• _GIVEN MATERIAL_:
◆ ◆ ◆

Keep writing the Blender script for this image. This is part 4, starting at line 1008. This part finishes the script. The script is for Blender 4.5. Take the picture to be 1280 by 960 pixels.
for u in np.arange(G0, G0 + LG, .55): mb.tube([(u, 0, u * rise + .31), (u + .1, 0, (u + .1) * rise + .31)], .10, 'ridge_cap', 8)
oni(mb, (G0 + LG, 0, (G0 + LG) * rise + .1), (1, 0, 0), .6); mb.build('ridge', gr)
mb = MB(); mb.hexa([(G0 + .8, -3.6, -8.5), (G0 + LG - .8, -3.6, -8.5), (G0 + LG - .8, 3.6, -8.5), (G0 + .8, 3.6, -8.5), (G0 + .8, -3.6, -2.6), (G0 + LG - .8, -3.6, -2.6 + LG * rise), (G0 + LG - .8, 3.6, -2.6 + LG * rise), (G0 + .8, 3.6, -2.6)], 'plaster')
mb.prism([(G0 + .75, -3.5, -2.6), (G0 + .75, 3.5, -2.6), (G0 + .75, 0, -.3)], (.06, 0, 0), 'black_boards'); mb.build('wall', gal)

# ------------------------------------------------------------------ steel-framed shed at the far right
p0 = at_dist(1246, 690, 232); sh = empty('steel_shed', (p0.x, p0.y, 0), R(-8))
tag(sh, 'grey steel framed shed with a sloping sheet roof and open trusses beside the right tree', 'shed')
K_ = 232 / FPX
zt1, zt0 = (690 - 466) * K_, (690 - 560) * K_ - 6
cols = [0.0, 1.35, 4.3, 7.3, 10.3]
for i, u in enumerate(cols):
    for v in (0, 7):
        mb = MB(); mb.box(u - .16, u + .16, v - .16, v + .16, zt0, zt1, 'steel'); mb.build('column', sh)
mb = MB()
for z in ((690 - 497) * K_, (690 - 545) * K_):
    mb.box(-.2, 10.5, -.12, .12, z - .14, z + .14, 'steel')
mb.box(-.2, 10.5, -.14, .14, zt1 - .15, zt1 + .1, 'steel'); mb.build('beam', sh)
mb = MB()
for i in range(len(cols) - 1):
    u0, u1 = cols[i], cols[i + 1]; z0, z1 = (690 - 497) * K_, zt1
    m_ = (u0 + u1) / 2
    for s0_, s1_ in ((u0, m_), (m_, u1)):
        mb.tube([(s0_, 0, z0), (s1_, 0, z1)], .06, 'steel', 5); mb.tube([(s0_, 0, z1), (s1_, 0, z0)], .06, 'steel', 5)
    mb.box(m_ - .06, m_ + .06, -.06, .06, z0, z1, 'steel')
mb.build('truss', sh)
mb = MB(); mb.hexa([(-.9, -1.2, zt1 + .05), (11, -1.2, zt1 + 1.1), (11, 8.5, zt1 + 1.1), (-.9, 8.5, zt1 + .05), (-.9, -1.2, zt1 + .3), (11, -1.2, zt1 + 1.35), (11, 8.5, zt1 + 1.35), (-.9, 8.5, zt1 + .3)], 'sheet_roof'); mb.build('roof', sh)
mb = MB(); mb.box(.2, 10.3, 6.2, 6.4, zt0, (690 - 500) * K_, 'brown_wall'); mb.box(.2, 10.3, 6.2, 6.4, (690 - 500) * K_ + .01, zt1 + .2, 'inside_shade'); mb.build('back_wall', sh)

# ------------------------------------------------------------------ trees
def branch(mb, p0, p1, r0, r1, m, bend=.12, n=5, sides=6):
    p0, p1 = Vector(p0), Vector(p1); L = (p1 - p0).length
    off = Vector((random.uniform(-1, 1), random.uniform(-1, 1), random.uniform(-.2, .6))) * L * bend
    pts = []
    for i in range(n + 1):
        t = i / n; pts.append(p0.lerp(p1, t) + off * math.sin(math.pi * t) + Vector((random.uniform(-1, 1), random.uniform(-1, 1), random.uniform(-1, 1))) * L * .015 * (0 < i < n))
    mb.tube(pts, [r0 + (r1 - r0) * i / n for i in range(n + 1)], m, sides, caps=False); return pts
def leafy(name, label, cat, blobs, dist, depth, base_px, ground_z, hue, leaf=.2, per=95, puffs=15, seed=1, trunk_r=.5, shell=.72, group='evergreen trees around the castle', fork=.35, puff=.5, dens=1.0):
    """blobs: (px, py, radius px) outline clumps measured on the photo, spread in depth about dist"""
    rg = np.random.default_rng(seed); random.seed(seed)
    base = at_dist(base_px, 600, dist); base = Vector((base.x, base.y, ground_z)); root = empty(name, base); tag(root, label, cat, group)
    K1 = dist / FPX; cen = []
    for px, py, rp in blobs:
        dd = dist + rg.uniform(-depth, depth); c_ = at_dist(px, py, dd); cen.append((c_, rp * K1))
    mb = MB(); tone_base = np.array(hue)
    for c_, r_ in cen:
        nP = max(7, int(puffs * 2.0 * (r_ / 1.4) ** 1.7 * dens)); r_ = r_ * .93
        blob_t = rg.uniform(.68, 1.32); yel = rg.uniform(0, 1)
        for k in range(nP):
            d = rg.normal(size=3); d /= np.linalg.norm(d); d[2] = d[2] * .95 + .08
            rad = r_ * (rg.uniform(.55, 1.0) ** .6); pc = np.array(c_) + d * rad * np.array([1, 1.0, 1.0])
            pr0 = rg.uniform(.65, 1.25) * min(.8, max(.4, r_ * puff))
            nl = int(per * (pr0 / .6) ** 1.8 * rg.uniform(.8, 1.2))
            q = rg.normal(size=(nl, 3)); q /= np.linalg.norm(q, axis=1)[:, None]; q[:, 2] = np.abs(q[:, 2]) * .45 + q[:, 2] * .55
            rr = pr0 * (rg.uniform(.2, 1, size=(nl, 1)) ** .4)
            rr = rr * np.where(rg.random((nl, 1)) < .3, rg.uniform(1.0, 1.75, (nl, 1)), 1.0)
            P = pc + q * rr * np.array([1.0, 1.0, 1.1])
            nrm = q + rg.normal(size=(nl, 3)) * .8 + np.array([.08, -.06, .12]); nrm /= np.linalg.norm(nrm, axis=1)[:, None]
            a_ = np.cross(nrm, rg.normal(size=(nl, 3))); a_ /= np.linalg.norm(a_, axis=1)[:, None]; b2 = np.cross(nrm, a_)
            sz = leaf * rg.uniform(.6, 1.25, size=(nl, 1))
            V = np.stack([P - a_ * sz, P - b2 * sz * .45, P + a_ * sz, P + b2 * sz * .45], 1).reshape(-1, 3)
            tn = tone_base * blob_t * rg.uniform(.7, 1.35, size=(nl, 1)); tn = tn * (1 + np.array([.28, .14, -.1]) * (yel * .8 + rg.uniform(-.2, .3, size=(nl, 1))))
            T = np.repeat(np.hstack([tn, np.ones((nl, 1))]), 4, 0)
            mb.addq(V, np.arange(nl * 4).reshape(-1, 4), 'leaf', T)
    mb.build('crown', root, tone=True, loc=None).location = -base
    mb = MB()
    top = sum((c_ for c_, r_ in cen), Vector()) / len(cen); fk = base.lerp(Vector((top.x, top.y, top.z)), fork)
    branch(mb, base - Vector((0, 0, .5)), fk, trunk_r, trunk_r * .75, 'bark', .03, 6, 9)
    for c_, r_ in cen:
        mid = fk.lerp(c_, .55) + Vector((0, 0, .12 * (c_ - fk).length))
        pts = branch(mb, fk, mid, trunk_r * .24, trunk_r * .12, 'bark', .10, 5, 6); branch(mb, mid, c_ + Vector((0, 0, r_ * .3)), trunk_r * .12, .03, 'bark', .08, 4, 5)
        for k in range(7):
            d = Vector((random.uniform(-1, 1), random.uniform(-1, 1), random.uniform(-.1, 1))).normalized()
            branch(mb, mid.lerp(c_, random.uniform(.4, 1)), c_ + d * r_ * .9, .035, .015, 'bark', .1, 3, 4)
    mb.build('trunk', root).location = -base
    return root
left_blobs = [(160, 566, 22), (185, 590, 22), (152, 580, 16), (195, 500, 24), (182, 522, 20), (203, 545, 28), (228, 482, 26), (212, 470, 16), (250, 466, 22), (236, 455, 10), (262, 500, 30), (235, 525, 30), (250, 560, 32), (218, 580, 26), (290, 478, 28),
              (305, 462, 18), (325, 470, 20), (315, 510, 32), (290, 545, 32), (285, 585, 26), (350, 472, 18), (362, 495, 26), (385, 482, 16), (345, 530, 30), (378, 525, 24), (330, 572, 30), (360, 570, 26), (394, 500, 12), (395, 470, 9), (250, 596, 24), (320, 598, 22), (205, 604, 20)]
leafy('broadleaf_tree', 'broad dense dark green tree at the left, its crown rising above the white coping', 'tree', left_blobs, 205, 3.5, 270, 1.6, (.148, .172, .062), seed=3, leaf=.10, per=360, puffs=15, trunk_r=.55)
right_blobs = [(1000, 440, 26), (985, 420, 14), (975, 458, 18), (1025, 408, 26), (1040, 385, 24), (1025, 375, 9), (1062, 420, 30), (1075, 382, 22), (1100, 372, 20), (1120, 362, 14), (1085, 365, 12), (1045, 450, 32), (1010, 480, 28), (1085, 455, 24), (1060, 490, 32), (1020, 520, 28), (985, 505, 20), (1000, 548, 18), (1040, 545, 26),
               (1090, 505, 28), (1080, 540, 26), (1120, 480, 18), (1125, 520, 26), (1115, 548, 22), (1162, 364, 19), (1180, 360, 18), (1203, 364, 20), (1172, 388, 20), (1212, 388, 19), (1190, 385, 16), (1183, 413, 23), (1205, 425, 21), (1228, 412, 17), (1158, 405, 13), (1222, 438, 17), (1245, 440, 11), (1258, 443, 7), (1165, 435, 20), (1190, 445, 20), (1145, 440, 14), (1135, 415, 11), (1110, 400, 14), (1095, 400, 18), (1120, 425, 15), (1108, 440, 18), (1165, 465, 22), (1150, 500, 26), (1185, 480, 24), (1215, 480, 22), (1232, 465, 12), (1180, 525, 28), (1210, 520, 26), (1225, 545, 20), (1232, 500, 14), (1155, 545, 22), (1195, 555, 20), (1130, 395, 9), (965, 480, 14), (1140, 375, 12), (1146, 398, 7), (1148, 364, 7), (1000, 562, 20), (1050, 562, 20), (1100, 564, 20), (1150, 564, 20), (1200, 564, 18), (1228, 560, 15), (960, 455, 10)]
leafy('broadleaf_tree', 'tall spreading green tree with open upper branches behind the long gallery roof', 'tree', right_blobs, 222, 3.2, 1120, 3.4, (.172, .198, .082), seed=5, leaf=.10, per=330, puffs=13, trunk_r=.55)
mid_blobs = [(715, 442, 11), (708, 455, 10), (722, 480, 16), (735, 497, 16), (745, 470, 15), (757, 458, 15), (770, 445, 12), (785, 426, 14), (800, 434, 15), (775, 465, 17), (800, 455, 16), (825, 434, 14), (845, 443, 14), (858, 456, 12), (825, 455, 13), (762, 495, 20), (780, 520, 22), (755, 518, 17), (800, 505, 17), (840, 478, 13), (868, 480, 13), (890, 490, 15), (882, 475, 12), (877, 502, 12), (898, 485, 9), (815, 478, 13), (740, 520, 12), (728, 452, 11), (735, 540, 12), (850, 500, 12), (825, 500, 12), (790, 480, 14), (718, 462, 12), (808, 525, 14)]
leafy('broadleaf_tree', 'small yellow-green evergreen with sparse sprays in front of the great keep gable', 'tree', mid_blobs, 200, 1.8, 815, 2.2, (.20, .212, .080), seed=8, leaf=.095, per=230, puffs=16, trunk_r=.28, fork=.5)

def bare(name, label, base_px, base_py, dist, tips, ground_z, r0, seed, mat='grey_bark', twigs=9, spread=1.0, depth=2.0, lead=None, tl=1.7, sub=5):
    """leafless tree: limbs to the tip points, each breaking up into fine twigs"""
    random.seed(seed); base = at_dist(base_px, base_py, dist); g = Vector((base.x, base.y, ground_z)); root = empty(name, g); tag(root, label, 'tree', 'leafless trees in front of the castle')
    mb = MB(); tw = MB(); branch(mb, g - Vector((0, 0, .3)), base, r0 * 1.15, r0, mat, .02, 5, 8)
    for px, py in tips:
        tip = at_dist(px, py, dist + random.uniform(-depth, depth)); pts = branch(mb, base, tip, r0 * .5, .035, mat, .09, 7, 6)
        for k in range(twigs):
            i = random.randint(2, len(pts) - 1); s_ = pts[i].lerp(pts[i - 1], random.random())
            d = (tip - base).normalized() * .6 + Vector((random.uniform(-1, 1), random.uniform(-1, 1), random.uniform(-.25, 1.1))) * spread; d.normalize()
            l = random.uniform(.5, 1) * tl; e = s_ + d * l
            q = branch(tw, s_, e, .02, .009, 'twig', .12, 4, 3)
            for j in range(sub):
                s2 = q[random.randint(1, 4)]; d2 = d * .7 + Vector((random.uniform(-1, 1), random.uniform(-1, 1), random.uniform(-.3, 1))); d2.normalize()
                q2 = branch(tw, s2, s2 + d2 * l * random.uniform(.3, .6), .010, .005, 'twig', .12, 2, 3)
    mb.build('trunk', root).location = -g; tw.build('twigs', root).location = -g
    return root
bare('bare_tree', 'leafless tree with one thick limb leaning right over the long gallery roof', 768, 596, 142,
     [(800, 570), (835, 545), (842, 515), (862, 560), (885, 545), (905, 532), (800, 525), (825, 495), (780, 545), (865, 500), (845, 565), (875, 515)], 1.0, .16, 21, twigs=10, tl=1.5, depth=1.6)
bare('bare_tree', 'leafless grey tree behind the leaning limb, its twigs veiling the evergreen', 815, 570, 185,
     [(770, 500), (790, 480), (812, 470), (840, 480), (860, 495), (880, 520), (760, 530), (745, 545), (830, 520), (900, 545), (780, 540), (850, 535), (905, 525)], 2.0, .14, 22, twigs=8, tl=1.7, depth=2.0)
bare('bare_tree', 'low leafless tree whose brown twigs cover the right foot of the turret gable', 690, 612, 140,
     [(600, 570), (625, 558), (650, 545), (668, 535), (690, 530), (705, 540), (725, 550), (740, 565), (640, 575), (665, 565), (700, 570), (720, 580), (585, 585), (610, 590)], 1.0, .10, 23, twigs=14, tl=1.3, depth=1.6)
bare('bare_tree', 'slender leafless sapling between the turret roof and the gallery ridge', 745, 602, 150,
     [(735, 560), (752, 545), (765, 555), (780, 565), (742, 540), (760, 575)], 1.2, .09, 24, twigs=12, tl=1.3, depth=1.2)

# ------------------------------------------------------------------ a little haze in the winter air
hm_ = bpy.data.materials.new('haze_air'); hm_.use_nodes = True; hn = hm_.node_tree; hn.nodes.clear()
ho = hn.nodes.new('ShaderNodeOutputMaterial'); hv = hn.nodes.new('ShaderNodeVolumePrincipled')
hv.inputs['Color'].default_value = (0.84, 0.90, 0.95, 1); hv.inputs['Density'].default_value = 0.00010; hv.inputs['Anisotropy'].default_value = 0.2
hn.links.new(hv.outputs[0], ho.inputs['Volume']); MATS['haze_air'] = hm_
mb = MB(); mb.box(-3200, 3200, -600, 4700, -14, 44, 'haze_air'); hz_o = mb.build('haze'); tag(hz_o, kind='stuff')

◆ ◆ ◆

• _YOUR TASK_: Please repeat word for word the lines above that run from the beginning through the line containing "mb.prism([(G0 + .75, -3.5, -2.6), (G0", keeping both the first and that last line.

• _WRITTEN REPLY_:
Keep writing the Blender script for this image. This is part 4, starting at line 1008. This part finishes the script. The script is for Blender 4.5. Take the picture to be 1280 by 960 pixels.
for u in np.arange(G0, G0 + LG, .55): mb.tube([(u, 0, u * rise + .31), (u + .1, 0, (u + .1) * rise + .31)], .10, 'ridge_cap', 8)
oni(mb, (G0 + LG, 0, (G0 + LG) * rise + .1), (1, 0, 0), .6); mb.build('ridge', gr)
mb = MB(); mb.hexa([(G0 + .8, -3.6, -8.5), (G0 + LG - .8, -3.6, -8.5), (G0 + LG - .8, 3.6, -8.5), (G0 + .8, 3.6, -8.5), (G0 + .8, -3.6, -2.6), (G0 + LG - .8, -3.6, -2.6 + LG * rise), (G0 + LG - .8, 3.6, -2.6 + LG * rise), (G0 + .8, 3.6, -2.6)], 'plaster')
mb.prism([(G0 + .75, -3.5, -2.6), (G0 + .75, 3.5, -2.6), (G0 + .75, 0, -.3)], (.06, 0, 0), 'black_boards'); mb.build('wall', gal)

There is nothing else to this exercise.